- _EXERCISE OBJECTIVE_: Output every line exactly as written. Leave out pictures.

* start PROVIDED DATA *

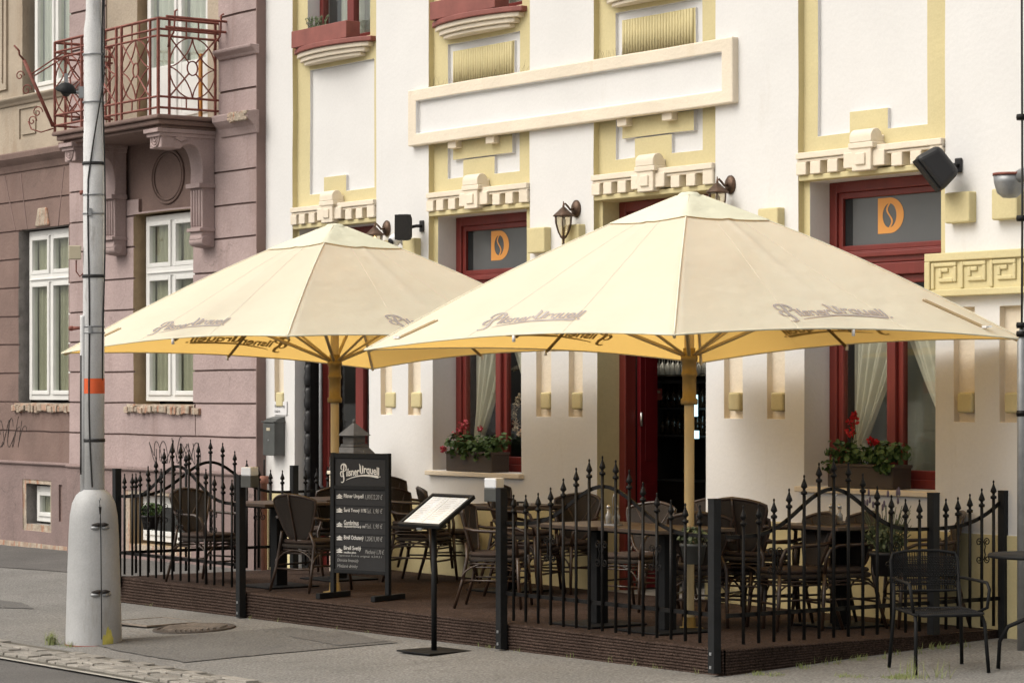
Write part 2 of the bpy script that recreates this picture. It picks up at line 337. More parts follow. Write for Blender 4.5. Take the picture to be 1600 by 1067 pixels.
def dup(o, parent=None):
    c = o.copy(); COL.objects.link(c)
    if parent is not None: c.parent = parent
    for ch in [x for x in bpy.data.objects if x.parent == o]: dup(ch, c)
    return c
def copy_thing(o, loc, rz, label): c = dup(o); c.location = loc; c.rotation_euler = (0, 0, rz); c['label'] = label; return c
def text_geo(txt, size=1., offset=0., spacing=1., res=3):
    cu = bpy.data.curves.new('t', 'FONT'); cu.body = txt; cu.size = size; cu.offset = offset; cu.space_character = spacing; cu.resolution_u = res; cu.fill_mode = 'FRONT'
    o = bpy.data.objects.new('t', cu); COL.objects.link(o); dg = bpy.context.evaluated_depsgraph_get(); dg.update()
    me = bpy.data.meshes.new_from_object(o.evaluated_get(dg)); vs = [v.co.copy() for v in me.vertices]; fs = [list(p.vertices) for p in me.polygons]
    bpy.data.objects.remove(o); bpy.data.curves.remove(cu); bpy.data.meshes.remove(me)
    return vs, fs
def text_fit(txt, w_, h_, **k):   # text scaled into w_ x h_, origin at lower left
    vs, fs = text_geo(txt, **k); x0 = min(v.x for v in vs); x1 = max(v.x for v in vs); y0 = min(v.y for v in vs); y1 = max(v.y for v in vs)
    return [((v.x-x0)/(x1-x0)*w_, (v.y-y0)/(y1-y0)*h_) for v in vs], fs
# ---- relief wall: a sheet of rectangles at different depths, with the steps between them closed
def relief(x0, x1, z0, z1, rects, base, hole=.3, side=None, jig=0.):
    xs = sorted({round(v, 4) for r in rects for v in r[:2] if x0 < v < x1} | {x0, x1}); zs = sorted({round(v, 4) for r in rects for v in r[2:4] if z0 < v < z1} | {z0, z1})
    def refine(a, st):
        o = []
        for p, q in zip(a, a[1:]):
            k = max(1, int((q-p)/st)); o += [p+(q-p)*i/k for i in range(k)]
        return o+[a[-1]]
    if jig: xs = refine(xs, .35); zs = refine(zs, .35)
    mb = MB(); ids = {}
    def V(x, y, z):
        k = (round(x, 4), round(y, 4), round(z, 4))
        if k not in ids:
            p = Vector(k)
            if jig:
                n_ = noise.noise_vector(Vector((x*1.7, 3, z*1.7)))*jig; p = p+Vector((n_.x, n_.y*.6, n_.z))
            ids[k] = len(mb.v); mb.v.append(tuple(p))
        return ids[k]
    def face(*q, mi=0):
        mb.f.append(list(q)); mb.m.append(mi); mb.sm.append(False)
    nx, nz = len(xs)-1, len(zs)-1; cell = {}
    for i in range(nx):
        cx = (xs[i]+xs[i+1])/2
        for j in range(nz):
            cz = (zs[j]+zs[j+1])/2; c = base
            for r in rects:
                if r[0] < cx < r[1] and r[2] < cz < r[3]: c = (r[4], r[5])
            cell[i, j] = c
    def dep(c): return hole if c[0] is None else c[0]
    for (i, j), c in cell.items():
        X0, X1, Z0, Z1 = xs[i], xs[i+1], zs[j], zs[j+1]
        if c[0] is not None: face(V(X0, c[0], Z0), V(X1, c[0], Z0), V(X1, c[0], Z1), V(X0, c[0], Z1), mi=c[1])
        if i+1 < nx:
            d = cell[i+1, j]; a, b = dep(c), dep(d)
            if abs(a-b) > 1e-5:
                mi = (c if a > b else d)[1]
                face(V(X1, a, Z0), V(X1, b, Z0), V(X1, b, Z1), V(X1, a, Z1), mi=mi)
        if j+1 < nz:
            d = cell[i, j+1]; a, b = dep(c), dep(d)
            if abs(a-b) > 1e-5:
                mi = (c if a > b else d)[1]
                face(V(X0, a, Z1), V(X1, a, Z1), V(X1, b, Z1), V(X0, b, Z1), mi=mi)
    return mb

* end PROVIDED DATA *

- _TASK RESULT_:
Write part 2 of the bpy script that recreates this picture. It picks up at line 337. More parts follow. Write for Blender 4.5. Take the picture to be 1600 by 1067 pixels.
def dup(o, parent=None):
    c = o.copy(); COL.objects.link(c)
    if parent is not None: c.parent = parent
    for ch in [x for x in bpy.data.objects if x.parent == o]: dup(ch, c)
    return c
def copy_thing(o, loc, rz, label): c = dup(o); c.location = loc; c.rotation_euler = (0, 0, rz); c['label'] = label; return c
def text_geo(txt, size=1., offset=0., spacing=1., res=3):
    cu = bpy.data.curves.new('t', 'FONT'); cu.body = txt; cu.size = size; cu.offset = offset; cu.space_character = spacing; cu.resolution_u = res; cu.fill_mode = 'FRONT'
    o = bpy.data.objects.new('t', cu); COL.objects.link(o); dg = bpy.context.evaluated_depsgraph_get(); dg.update()
    me = bpy.data.meshes.new_from_object(o.evaluated_get(dg)); vs = [v.co.copy() for v in me.vertices]; fs = [list(p.vertices) for p in me.polygons]
    bpy.data.objects.remove(o); bpy.data.curves.remove(cu); bpy.data.meshes.remove(me)
    return vs, fs
def text_fit(txt, w_, h_, **k):   # text scaled into w_ x h_, origin at lower left
    vs, fs = text_geo(txt, **k); x0 = min(v.x for v in vs); x1 = max(v.x for v in vs); y0 = min(v.y for v in vs); y1 = max(v.y for v in vs)
    return [((v.x-x0)/(x1-x0)*w_, (v.y-y0)/(y1-y0)*h_) for v in vs], fs
# ---- relief wall: a sheet of rectangles at different depths, with the steps between them closed
def relief(x0, x1, z0, z1, rects, base, hole=.3, side=None, jig=0.):
    xs = sorted({round(v, 4) for r in rects for v in r[:2] if x0 < v < x1} | {x0, x1}); zs = sorted({round(v, 4) for r in rects for v in r[2:4] if z0 < v < z1} | {z0, z1})
    def refine(a, st):
        o = []
        for p, q in zip(a, a[1:]):
            k = max(1, int((q-p)/st)); o += [p+(q-p)*i/k for i in range(k)]
        return o+[a[-1]]
    if jig: xs = refine(xs, .35); zs = refine(zs, .35)
    mb = MB(); ids = {}
    def V(x, y, z):
        k = (round(x, 4), round(y, 4), round(z, 4))
        if k not in ids:
            p = Vector(k)
            if jig:
                n_ = noise.noise_vector(Vector((x*1.7, 3, z*1.7)))*jig; p = p+Vector((n_.x, n_.y*.6, n_.z))
            ids[k] = len(mb.v); mb.v.append(tuple(p))
        return ids[k]
    def face(*q, mi=0):
        mb.f.append(list(q)); mb.m.append(mi); mb.sm.append(False)
    nx, nz = len(xs)-1, len(zs)-1; cell = {}
    for i in range(nx):
        cx = (xs[i]+xs[i+1])/2
        for j in range(nz):
            cz = (zs[j]+zs[j+1])/2; c = base
            for r in rects:
                if r[0] < cx < r[1] and r[2] < cz < r[3]: c = (r[4], r[5])
            cell[i, j] = c
    def dep(c): return hole if c[0] is None else c[0]
    for (i, j), c in cell.items():
        X0, X1, Z0, Z1 = xs[i], xs[i+1], zs[j], zs[j+1]
        if c[0] is not None: face(V(X0, c[0], Z0), V(X1, c[0], Z0), V(X1, c[0], Z1), V(X0, c[0], Z1), mi=c[1])
        if i+1 < nx:
            d = cell[i+1, j]; a, b = dep(c), dep(d)
            if abs(a-b) > 1e-5:
                mi = (c if a > b else d)[1]
                face(V(X1, a, Z0), V(X1, b, Z0), V(X1, b, Z1), V(X1, a, Z1), mi=mi)
        if j+1 < nz:
            d = cell[i, j+1]; a, b = dep(c), dep(d)
            if abs(a-b) > 1e-5:
                mi = (c if a > b else d)[1]
                face(V(X0, a, Z1), V(X1, a, Z1), V(X1, b, Z1), V(X0, b, Z1), mi=mi)
    return mb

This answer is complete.